==== Source material ====

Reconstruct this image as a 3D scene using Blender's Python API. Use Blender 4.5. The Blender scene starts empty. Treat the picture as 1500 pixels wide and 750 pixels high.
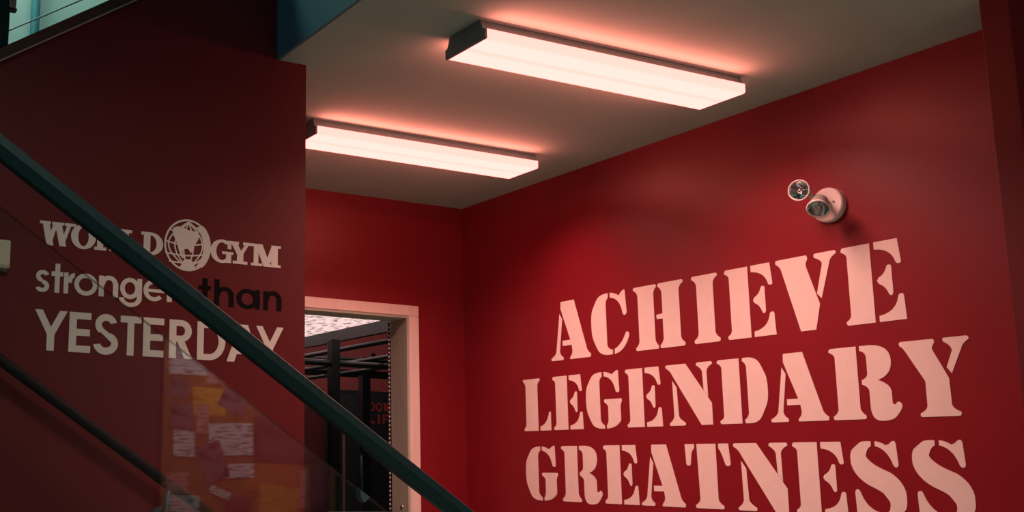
import bpy, bmesh, math, random
from mathutils import Vector, Matrix

random.seed(7)
C = bpy.context.scene.collection

# ------------------------------------------------------------------ camera
cam_data = bpy.data.cameras.new('camera')
cam = bpy.data.objects.new('camera', cam_data)
C.objects.link(cam)
right = Vector((0.9140, -0.4053, 0.0176)).normalized()
fwd = Vector((0.3966, 0.9018, 0.1719)).normalized()
up = right.cross(fwd).normalized()
right = fwd.cross(up)
cam.matrix_world = Matrix(((right.x, up.x, -fwd.x, 0), (right.y, up.y, -fwd.y, 0), (right.z, up.z, -fwd.z, 1.23), (0, 0, 0, 1)))
cam_data.sensor_width = 36
cam_data.lens = 1590.85 / 1500 * 36
cam_data.shift_x = 420.97 / 1500          # the photograph is an off-centre crop
cam_data.shift_y = 32.68 / 1500
cam_data.clip_start = 0.02
bpy.context.scene.camera = cam

# ------------------------------------------------------------------ world, large lights, exposure
world = bpy.data.worlds.new('world')
bpy.context.scene.world = world
world.use_nodes = True
bg = world.node_tree.nodes['Background']
bg.inputs['Color'].default_value = (0.42, 0.92, 1.0, 1)
bg.inputs['Strength'].default_value = 0.02


def area_light(name, loc, target, sx, sy, energy, color, spread=180):
    d = bpy.data.lights.new(name, 'AREA')
    d.shape = 'RECTANGLE'
    d.size, d.size_y = sx, sy
    d.energy = energy
    d.color = color
    d.spread = math.radians(spread)
    o = bpy.data.objects.new(name, d)
    o.location = loc
    o.rotation_euler = (Vector(target) - Vector(loc)).to_track_quat('-Z', 'Y').to_euler()
    C.objects.link(o)
    return o


# daylight of the tall lobby window, up to the left and behind the camera
area_light('lobby_daylight', (-3.2, -0.6, 3.9), (2.2, 2.6, 2.0), 2.6, 2.0, 16, (0.36, 0.86, 1.0))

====

» Challenge
Copy the listing in full and without alteration, omitting every picture.

» Solution to this problem
Reconstruct this image as a 3D scene using Blender's Python API. Use Blender 4.5. The Blender scene starts empty. Treat the picture as 1500 pixels wide and 750 pixels high.
import bpy, bmesh, math, random
from mathutils import Vector, Matrix

random.seed(7)
C = bpy.context.scene.collection

# ------------------------------------------------------------------ camera
cam_data = bpy.data.cameras.new('camera')
cam = bpy.data.objects.new('camera', cam_data)
C.objects.link(cam)
right = Vector((0.9140, -0.4053, 0.0176)).normalized()
fwd = Vector((0.3966, 0.9018, 0.1719)).normalized()
up = right.cross(fwd).normalized()
right = fwd.cross(up)
cam.matrix_world = Matrix(((right.x, up.x, -fwd.x, 0), (right.y, up.y, -fwd.y, 0), (right.z, up.z, -fwd.z, 1.23), (0, 0, 0, 1)))
cam_data.sensor_width = 36
cam_data.lens = 1590.85 / 1500 * 36
cam_data.shift_x = 420.97 / 1500          # the photograph is an off-centre crop
cam_data.shift_y = 32.68 / 1500
cam_data.clip_start = 0.02
bpy.context.scene.camera = cam

# ------------------------------------------------------------------ world, large lights, exposure
world = bpy.data.worlds.new('world')
bpy.context.scene.world = world
world.use_nodes = True
bg = world.node_tree.nodes['Background']
bg.inputs['Color'].default_value = (0.42, 0.92, 1.0, 1)
bg.inputs['Strength'].default_value = 0.02


def area_light(name, loc, target, sx, sy, energy, color, spread=180):
    d = bpy.data.lights.new(name, 'AREA')
    d.shape = 'RECTANGLE'
    d.size, d.size_y = sx, sy
    d.energy = energy
    d.color = color
    d.spread = math.radians(spread)
    o = bpy.data.objects.new(name, d)
    o.location = loc
    o.rotation_euler = (Vector(target) - Vector(loc)).to_track_quat('-Z', 'Y').to_euler()
    C.objects.link(o)
    return o


# daylight of the tall lobby window, up to the left and behind the camera
area_light('lobby_daylight', (-3.2, -0.6, 3.9), (2.2, 2.6, 2.0), 2.6, 2.0, 16, (0.36, 0.86, 1.0))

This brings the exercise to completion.